Friday, October 16, 2009

Pipes & Filters, Layered Systems, Iterative Refinement

So far the pattern descriptions from the Berkeley wiki seem to provide a reasonably good summary. By no means is it comprehensive but if one is familiar with the Pipe-n-Filter & Layered patterns, then it's straight forward. The Iterative Refinement pattern, though, was a hard read. By rereading this article twice, one can get a high-level understanding. VHDL was the first thing that came to mind for applying iterative refinement but I was a bit disappointment that not enough known use examples were given.

It seems to me that it would be easier to implement reentrant applications in Pipe-n-Filter and Layered architectures as opposed to some others, simply because they promote more local state dependencies and less shared state dependencies between the filters/layers (because they promote the modular ability to interchange filters/layers with ease).

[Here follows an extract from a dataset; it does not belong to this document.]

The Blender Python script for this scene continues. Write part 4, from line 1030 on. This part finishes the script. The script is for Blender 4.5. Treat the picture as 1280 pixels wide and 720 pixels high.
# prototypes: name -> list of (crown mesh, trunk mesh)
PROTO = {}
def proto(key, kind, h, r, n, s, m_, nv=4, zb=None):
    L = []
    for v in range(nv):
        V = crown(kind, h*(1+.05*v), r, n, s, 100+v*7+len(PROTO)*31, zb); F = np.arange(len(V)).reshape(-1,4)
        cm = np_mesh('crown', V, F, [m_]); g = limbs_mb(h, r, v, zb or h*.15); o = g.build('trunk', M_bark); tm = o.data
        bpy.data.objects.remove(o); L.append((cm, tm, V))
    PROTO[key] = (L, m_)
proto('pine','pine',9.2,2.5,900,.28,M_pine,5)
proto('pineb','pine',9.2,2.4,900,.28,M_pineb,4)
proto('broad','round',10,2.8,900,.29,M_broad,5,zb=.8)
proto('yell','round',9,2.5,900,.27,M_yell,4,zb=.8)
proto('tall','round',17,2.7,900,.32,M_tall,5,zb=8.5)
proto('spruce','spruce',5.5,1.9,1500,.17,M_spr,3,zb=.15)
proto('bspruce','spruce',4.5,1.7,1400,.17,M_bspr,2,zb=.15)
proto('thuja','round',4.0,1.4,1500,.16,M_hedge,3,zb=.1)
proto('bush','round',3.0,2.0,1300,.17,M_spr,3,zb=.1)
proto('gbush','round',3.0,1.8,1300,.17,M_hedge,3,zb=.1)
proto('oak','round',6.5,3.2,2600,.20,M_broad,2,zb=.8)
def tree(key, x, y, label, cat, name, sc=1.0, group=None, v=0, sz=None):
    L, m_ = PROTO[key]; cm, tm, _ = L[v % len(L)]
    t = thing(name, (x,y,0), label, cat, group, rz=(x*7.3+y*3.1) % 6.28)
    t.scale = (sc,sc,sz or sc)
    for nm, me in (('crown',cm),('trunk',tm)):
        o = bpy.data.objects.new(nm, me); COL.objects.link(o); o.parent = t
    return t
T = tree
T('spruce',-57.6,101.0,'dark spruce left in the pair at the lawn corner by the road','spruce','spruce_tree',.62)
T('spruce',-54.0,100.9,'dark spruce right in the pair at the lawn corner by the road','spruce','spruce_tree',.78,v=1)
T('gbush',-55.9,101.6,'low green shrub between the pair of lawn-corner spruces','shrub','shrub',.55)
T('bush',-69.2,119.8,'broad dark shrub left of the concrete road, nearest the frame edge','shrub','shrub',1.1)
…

And this reentrancy would allow additional parallelism on top of the parallelism that could be achieved through pipelining. As the article states, pipeline parallelism can be achieved along a linear branch while task parallelism can be done for tasks along parallel branch.

On a side note, the description of how a filter cannot invoke/control another filter up-stream or down-stream is a great example of showing how it's data abstraction but not necessarily object-oriented programming. Most students, including myself, have a hard time thinking about data abstraction without thinking about objects encapsulating data.

Finally, the Layered systems article says "Increasing abstraction increases code readability and project organization" and I'm not sure I agree with this. Usually when you increase abstraction, it makes it harder for one to read the code because you're constantly going through all these redirections in order to search for functions that do actual work. Smalltalk and the Adaptive Object Model are examples that come to mind. Although one can argue that Smalltalk makes up for all these redirections by promoting methods with a few lines of readable code.